DRZONKOWSKIE MOSTY
"Wiadukt" nad przejściem dla koni (i jeźdźców) w WOSiR
On istnieje już od dość dawna. Przynajmniej od 15 lat, ale chyba raczej od ponad 20. Od tego czasu był z raz wzmacniany, ale remontu ani przebudowy się nie doczekał - raczej jest bezpiecznie, ale gromadą grubasów bym tam nie wchodził.
To nie jest most - pod spodem nie płynie, nawet okresowo, żadna woda (no chyba że w dobie obecnej katastrofy klimatycznej będziemy mieli tu powodzie i oberwania chmury). "Płyną" za to jeźdźcy na koniach. Nie wiem, jak nazywają się te obiekty jeździeckie, ale odbywają się tu zawody i treningi.
Widok jest ładny - widać odremontowany w latach 2011-2013 basen (niestety ta szara kopuła nie wygląda teraz za ciekawie), trybunę, która jest nowoczesna i z toaletami, obiekty ośrodka, a także najwyższą górę okolicy - tzw. Lisią Górę. Na pewno warto wspiąć się na to zbocze i odetchnąć.
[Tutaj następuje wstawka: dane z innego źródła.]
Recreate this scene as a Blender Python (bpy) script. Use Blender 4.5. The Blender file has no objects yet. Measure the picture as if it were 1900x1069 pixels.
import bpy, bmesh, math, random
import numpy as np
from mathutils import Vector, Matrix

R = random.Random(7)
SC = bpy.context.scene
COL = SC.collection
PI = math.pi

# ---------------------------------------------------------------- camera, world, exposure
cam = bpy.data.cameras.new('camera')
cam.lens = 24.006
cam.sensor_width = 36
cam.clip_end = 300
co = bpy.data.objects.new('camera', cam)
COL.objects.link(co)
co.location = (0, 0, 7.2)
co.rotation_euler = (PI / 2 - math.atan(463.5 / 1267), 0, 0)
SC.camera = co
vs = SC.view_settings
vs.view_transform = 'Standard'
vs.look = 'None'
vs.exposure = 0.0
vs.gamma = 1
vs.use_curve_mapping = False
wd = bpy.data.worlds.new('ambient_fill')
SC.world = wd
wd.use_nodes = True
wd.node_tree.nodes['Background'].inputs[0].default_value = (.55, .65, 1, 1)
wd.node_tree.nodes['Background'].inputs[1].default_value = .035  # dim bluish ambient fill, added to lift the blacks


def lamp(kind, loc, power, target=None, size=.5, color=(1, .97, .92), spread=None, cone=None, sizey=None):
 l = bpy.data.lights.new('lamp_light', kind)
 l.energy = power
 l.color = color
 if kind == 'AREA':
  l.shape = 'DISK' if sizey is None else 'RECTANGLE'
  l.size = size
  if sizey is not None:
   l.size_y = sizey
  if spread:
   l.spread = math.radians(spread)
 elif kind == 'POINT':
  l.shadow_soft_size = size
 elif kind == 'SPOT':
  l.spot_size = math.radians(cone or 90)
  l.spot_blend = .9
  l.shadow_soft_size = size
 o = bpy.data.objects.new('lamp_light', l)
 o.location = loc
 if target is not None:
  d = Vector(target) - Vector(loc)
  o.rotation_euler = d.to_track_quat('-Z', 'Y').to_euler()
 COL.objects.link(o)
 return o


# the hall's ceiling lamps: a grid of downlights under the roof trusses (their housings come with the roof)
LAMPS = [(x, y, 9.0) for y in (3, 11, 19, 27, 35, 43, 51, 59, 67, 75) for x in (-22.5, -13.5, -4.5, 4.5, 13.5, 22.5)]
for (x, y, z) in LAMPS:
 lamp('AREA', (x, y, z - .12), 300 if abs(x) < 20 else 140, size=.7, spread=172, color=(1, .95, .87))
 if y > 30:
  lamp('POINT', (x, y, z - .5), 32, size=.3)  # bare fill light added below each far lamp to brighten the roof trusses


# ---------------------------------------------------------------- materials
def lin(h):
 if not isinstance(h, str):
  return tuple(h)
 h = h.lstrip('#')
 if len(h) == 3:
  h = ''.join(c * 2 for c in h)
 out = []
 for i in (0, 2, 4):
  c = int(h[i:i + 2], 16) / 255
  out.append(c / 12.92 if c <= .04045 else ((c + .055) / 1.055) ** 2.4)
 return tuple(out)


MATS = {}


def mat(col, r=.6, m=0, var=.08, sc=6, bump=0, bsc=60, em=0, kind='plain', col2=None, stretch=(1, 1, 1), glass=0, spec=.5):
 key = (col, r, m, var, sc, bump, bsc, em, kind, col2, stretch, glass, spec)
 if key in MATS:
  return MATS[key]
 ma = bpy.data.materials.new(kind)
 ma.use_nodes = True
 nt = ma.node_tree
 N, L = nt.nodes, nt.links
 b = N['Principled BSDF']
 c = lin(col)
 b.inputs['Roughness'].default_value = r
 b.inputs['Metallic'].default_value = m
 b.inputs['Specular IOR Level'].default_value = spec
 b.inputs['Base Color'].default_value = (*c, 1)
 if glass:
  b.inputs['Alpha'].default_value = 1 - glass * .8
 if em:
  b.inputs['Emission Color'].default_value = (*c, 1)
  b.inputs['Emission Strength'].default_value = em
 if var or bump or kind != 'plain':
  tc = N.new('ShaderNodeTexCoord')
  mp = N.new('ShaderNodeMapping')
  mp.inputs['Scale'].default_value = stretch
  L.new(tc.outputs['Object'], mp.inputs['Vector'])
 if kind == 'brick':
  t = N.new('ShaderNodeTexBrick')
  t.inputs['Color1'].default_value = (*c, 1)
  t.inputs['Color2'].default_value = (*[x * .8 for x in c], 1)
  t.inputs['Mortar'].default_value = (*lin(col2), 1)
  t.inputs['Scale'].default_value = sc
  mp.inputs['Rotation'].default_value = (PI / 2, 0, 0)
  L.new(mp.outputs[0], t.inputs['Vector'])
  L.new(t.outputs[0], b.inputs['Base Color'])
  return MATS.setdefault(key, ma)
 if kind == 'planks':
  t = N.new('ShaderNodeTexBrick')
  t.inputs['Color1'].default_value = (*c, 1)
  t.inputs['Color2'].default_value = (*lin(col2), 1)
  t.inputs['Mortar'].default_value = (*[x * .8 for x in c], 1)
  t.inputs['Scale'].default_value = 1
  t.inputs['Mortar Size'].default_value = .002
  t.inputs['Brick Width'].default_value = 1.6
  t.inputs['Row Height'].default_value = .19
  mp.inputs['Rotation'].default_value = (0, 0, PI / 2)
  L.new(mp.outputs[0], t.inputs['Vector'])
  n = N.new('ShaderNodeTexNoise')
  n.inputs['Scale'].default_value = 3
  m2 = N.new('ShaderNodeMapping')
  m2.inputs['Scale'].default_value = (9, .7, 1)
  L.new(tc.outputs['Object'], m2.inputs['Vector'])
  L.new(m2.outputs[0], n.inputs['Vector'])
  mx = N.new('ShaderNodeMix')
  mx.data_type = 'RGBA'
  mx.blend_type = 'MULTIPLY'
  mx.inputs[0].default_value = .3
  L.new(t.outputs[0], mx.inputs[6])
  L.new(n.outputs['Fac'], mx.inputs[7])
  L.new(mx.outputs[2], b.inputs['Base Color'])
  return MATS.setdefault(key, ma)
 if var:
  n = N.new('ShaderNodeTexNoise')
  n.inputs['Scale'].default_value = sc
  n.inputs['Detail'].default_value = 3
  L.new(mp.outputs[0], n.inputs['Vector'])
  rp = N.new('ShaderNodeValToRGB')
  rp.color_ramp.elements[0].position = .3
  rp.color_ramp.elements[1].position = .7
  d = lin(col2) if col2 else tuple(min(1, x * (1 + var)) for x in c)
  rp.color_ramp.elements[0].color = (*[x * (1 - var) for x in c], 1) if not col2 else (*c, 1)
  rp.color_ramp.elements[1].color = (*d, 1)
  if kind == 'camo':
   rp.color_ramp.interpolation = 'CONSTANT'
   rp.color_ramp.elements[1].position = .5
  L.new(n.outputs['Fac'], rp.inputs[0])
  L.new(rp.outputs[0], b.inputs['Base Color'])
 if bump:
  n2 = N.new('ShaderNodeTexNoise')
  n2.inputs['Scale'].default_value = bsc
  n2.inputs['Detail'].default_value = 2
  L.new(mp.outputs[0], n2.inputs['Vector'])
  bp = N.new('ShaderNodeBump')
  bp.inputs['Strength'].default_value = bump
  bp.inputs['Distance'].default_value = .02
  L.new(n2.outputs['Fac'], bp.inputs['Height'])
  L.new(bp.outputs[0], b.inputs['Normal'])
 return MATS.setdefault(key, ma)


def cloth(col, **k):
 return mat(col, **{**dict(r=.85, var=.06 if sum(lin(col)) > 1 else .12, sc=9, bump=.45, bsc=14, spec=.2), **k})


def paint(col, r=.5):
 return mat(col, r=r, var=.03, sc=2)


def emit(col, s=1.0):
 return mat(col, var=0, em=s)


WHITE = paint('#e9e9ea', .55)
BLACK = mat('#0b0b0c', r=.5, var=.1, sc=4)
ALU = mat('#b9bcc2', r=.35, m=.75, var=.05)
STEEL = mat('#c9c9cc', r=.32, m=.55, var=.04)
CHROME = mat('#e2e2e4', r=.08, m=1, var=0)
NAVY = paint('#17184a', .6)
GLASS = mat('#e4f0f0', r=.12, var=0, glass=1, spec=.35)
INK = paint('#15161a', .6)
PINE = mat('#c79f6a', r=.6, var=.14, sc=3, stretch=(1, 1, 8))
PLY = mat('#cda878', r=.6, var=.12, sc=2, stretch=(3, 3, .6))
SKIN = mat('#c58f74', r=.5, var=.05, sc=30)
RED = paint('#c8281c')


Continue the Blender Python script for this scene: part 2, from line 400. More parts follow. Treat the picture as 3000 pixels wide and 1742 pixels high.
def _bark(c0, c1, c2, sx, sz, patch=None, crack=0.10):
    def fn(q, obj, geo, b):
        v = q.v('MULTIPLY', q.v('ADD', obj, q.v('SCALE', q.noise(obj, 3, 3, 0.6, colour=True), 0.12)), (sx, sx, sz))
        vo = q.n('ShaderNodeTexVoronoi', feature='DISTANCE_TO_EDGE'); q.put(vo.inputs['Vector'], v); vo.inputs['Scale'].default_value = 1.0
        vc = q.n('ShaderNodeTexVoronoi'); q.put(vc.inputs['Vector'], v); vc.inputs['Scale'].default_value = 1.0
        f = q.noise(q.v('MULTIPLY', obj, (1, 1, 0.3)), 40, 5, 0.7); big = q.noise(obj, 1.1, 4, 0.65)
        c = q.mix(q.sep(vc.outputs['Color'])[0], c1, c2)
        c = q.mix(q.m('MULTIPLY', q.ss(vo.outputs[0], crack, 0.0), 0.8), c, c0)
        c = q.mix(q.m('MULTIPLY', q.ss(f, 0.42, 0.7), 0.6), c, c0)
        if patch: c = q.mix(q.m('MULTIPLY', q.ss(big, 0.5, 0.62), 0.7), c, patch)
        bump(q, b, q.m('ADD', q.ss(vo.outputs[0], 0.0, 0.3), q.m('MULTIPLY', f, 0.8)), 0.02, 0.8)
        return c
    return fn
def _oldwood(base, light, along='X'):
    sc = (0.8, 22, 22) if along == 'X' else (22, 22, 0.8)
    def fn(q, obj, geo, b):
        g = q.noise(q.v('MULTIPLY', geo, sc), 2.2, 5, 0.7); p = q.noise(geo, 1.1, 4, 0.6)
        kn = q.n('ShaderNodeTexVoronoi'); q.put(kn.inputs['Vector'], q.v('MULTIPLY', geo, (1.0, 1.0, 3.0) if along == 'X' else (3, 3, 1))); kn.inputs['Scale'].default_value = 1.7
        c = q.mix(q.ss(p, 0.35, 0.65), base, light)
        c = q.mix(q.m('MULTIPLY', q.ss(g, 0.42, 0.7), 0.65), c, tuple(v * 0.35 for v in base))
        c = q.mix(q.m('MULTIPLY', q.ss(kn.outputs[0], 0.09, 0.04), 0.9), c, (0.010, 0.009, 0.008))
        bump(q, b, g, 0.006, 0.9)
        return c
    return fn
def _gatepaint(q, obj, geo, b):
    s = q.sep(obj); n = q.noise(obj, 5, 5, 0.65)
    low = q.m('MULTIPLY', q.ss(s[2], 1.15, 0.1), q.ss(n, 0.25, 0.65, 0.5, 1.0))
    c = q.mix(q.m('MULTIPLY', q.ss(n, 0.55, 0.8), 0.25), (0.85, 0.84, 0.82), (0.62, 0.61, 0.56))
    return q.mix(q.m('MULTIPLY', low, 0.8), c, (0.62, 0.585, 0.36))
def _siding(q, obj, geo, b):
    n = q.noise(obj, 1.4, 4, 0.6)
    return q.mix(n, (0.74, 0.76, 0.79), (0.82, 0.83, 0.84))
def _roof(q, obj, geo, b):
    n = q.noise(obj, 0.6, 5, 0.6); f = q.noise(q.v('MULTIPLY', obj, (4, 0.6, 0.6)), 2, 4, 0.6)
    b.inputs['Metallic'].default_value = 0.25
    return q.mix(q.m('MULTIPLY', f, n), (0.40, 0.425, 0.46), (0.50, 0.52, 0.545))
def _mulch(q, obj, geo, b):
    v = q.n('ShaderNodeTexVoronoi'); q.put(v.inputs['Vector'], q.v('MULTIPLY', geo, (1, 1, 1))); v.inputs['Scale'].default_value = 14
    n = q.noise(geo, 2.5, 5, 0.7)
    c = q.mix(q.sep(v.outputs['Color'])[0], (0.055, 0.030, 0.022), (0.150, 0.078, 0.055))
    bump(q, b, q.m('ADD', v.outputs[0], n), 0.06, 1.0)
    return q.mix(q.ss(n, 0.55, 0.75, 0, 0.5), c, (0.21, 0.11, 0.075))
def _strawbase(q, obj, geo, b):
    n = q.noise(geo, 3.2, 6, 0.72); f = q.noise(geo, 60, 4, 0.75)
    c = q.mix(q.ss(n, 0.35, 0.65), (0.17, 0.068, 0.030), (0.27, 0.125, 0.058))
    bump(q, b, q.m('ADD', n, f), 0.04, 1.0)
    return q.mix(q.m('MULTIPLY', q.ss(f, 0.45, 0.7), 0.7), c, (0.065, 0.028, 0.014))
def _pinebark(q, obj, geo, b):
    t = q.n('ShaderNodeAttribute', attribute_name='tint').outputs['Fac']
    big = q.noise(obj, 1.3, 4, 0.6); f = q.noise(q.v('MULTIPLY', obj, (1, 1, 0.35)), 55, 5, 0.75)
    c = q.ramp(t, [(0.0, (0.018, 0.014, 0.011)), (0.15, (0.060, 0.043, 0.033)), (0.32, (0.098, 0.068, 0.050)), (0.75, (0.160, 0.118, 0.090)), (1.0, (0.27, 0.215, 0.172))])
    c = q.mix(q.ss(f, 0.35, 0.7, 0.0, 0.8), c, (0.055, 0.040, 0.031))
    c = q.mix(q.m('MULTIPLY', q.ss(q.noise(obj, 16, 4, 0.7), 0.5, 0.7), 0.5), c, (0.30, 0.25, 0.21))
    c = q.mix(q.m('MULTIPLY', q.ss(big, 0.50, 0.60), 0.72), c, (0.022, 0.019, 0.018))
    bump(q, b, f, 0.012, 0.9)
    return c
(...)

Kiedyś było tu inaczej - boisko było trawo-klepiskiem i od biedy dało się grać w piłkę, basen był starodawny ale bardzo klimatyczny i super do letniej rekreacji (ten miękki bluszcz, na którym można było siedzieć i leżeć), trybuna miała taki sam kształt, ale była pobazgrana i jeszcze w 2007 odbywały się tu regularne popijawy lokalnego gimnazjum. Zresztą zapraszam do oglądania zdjęć - zrobiłem je w 2010. Obecnie cały Ośrodek jest ładny i nowoczesny, ale totalnie bez charakteru. No i zamontowali w nim pełno kamer. Cóż, taka cena "postępu".
Kesz: ze względu na to, że będąc pod wiaduktem jest się na widoku z obu stron, kesz jest teraz zlokalizowany w pewnym oddaleniu od wiaduktu, pod dużą płachtą czerwonej blachy.